On what Lewis has meant to his career: “I’m not sure there is a word that can describe to it. Ray has definitely been like a brother to me. It’s been bigger than football between he and I. Sitting next to him, like I said, for 10 years picking his brain has been fun. It’s been one hell of a ride. Like I said, come Sunday, if that’s going to be the last time we are going to be on the field together, we are going to make it good.”

 

On if he was expecting Lewis to make the announcement today: “It caught me by surprise, because we all thought the Great Ray Lewis was going to play forever. I thought he was going to surpass Brett Favre and still be out there doing it well into his forties. Only he knows. Do not be fooled. All of us have that day coming. Just like an NFL player’s career, there is a sunrise and there’s a sunset. He let us know that the sun is setting for his career.
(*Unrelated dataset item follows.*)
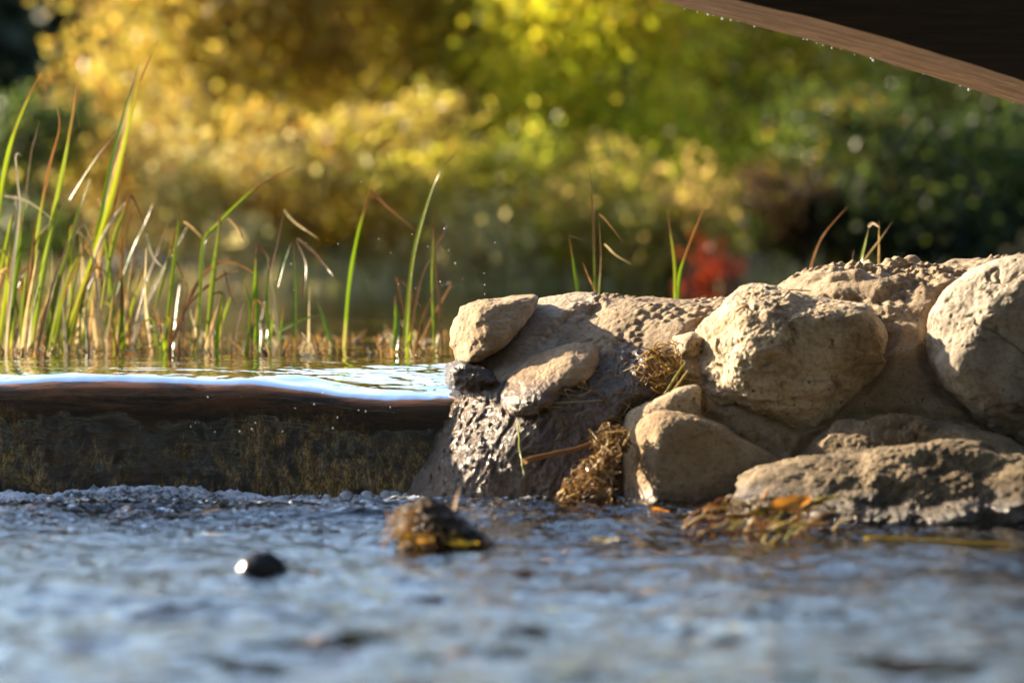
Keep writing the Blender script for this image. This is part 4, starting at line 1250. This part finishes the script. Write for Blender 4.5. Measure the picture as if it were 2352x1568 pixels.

He gets the opportunity to start doing things he didn’t get to do, like going to his son’s football games – things like that we take for granted that are priceless. It’s amazing. It’s amazing, and it’s sad all at the same time.”

 

On what kind of legacy Lewis leaves: “He’s probably, arguably, is going to be labeled the greatest linebacker of all time. I think that’s an amazing legacy to life. He was on a record-setting defense led by him. He’s done some amazing things, and it’s been awesome to play aside a giant such as that, a legend like that.”